Schumacher war dieser Erfolg nicht vergönnt. 58 Starts, 197 WM-Punkte, gerade mal ein Podium 2012 in Valencia, die WM-Platzierungen 9, 8 und 13. Der Rekordweltmeister hatte das Pech, dass er in einer Zeit zu dem Team stieß, in dem sich die Mannschaft noch zusammenfinden musste und in dem die Rahmenbedingungen noch nicht passten. Ross Brawn gibt rückblickend zu: "Wir hatten nicht das Geld, um gegen Red Bull, Ferrari oder McLaren anzutreten. Unser Budget lag um 50 Millionen Dollar zu niedrig.

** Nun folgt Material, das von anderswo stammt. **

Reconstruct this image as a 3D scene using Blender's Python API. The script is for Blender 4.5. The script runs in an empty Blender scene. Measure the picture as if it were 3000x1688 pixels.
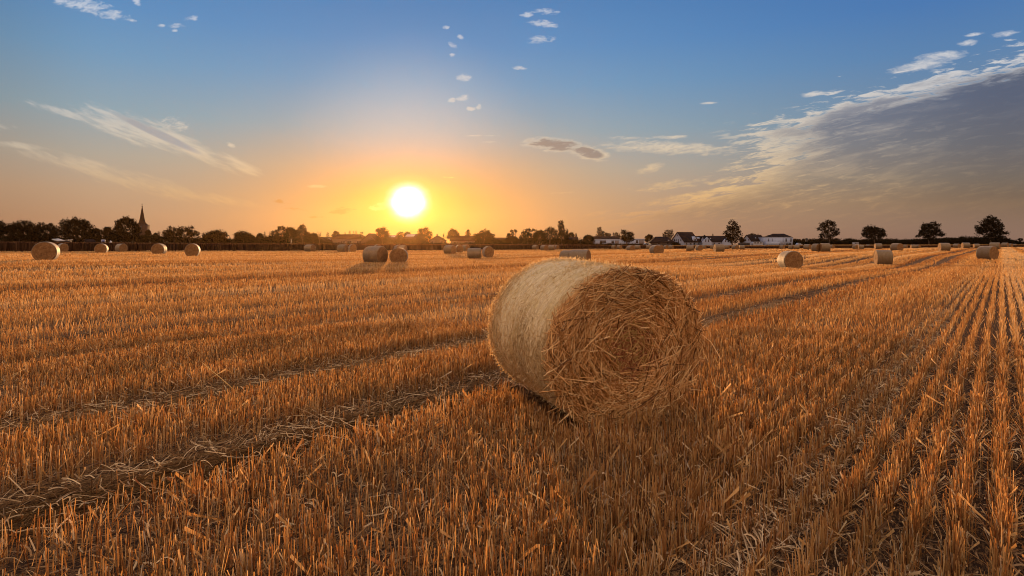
import bpy, math, random
import numpy as np

rng = np.random.default_rng(7)
random.seed(7)
SC = bpy.context.scene
COL = SC.collection
R = math.radians

# ------------------------------------------------------------------ measures
F = 1700.0           # focal length, in pixels of the 3000 px wide photograph
CX, HOR = 1500.0, 712.0
CAM_H = 1.5
SUN_U, SUN_V = (1196 - CX) / F, (HOR - 590) / F
SUN_DIR = np.array([SUN_U, 1.0, SUN_V]); SUN_DIR /= np.linalg.norm(SUN_DIR)
SUN_EL = math.asin(SUN_DIR[2]); SUN_AZ = math.atan2(SUN_DIR[0], SUN_DIR[1])
ROW = math.atan2(1435.0, F)                      # heading of the drilled rows
RC, RS = math.cos(ROW), math.sin(ROW)


def srgb(r, g, b, a=1.0):
    f = lambda c: (c / 255 / 12.92) if c / 255 <= 0.04045 else ((c / 255 + 0.055) / 1.055) ** 2.4
    return (f(r), f(g), f(b), a)


BUMPS = [(-32, 38.6, .27, 10), (20, 42, -.36, 9), (33, 51, -.32, 9), (-4, 64, -.28, 9), (-37, 64, .10, 12),
         (60, 95, -.12, 16), (5, 100, -.12, 18)]


def terrain(x, y):
    x = np.asarray(x, float); y = np.asarray(y, float)
    z = np.zeros(np.broadcast(x, y).shape)
    for bx, by, bh, bs in BUMPS:
        z = z + bh * np.exp(-((x - bx) ** 2 + (y - by) ** 2) / (2 * bs * bs))
    return z


def depth_at(px, py, lift=0.1):
    """distance along +Y at which the ground (plus lift) shows at photo row py in column px"""
    u = (px - CX) / F
    d = F * (CAM_H - lift) / (py - HOR)
    for _ in range(40):
        z = float(terrain(u * d, d)) + lift
        d = 0.5 * d + 0.5 * F * (CAM_H - z) / (py - HOR)
    return d


# ------------------------------------------------------------------ helpers
def tag(o, label=None, cat=None, group=None, kind=None):
    if label: o['label'] = label
    if cat: o['category'] = cat
    if group: o['group'] = group
    if kind: o['kind'] = kind
    return o


def empty(name, loc, rz=0.0):
    o = bpy.data.objects.new(name, None)
    o.empty_display_size = 0.3
    o.location = loc; o.rotation_euler = (0, 0, rz)
    COL.objects.link(o)
    return o


def mesh_np(name, verts, faces, mat=None, smooth=False, attrs=None):
    """faces: (M,k) index array (k = 3 or 4) or a list of such arrays"""
    if not isinstance(faces, list): faces = [faces]
    faces = [np.asarray(f, np.int32) for f in faces if len(f)]
    verts = np.asarray(verts, np.float32)
    me = bpy.data.meshes.new(name)
    me.vertices.add(len(verts)); me.vertices.foreach_set('co', verts.ravel())
    loops = np.concatenate([f.ravel() for f in faces])
    counts = np.concatenate([np.full(len(f), f.shape[1], np.int32) for f in faces])
    starts = np.concatenate([[0], np.cumsum(counts)[:-1]]).astype(np.int32)
    me.loops.add(len(loops)); me.loops.foreach_set('vertex_index', loops)
    me.polygons.add(len(counts)); me.polygons.foreach_set('loop_start', starts)
    if smooth: me.polygons.foreach_set('use_smooth', np.ones(len(counts), bool))
    for k, v in (attrs or {}).items():
        a = me.attributes.new(k, 'FLOAT', 'POINT')
        a.data.foreach_set('value', np.asarray(v, np.float32))
    me.update(calc_edges=True)
    if mat: me.materials.append(mat)
    return me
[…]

Dem Vorstand war das Formel 1-Projekt so verkauft wurden, dass man auch mit einer Spar-Nummer Weltmeister werden kann. Erst Toto Wolff und Niki Lauda klärten den Vorstand in Stuttgart auf. Wer Red Bull, Ferrari oder McLaren schlagen will, muss so viel ausgeben wie sie."

Es ist bezeichnend, dass die Mercedes-Ingenieure heute noch erzählen, welchen Anteil Schumacher am Erfolg des Teams hatte. Dass sie nie zuvor und danach mit einem Fahrer gearbeitet hätten, der so professionell war. Als Mercedes endlich siegfähig war, passierte Schumacher das gleiche wie beim ersten Rücktritt. Er zögerte seine Entscheidung über die Fortsetzung seiner Karriere so lange hinaus, bis andere ihm die Entscheidung abnahmen. Was 2007 Kimi Räikkönen für ihn war, wurde 2013 für ihn Lewis Hamilton. Der Engländer, der auf ewig mit McLaren verheiratet schien, unterschrieb überraschend für die Silberpfeile. Und Schumacher war raus. Er hätte es verhindern können, hätte er nur früh genug seinen Vertrag verlängert. Es ist die Tragik dieser einmaligen Karriere, dass Schumacher nie zurücktreten durfte, wie er es gerne gewollt hätte.

Das Schicksal hielt ihm auch kein gutes Finale parat. In 19 Jahren Formel 1 hatte der Ausnahme-Rennfahrer einige schwere Unfälle überlebt, die leicht auch hätten ins Auge gehen können. Er war vom Motorrad gefallen und kam auch da immer mit einem blauen Auge davon. Am 29. Dezember 2013 zog sich Schumacher bei einem an sich banalen Ski-Unfall schwere Kopfverletzungen zu. Der erfolgreichste Formel 1-Fahrer aller Zeiten ist bis heute ein Pflegefall.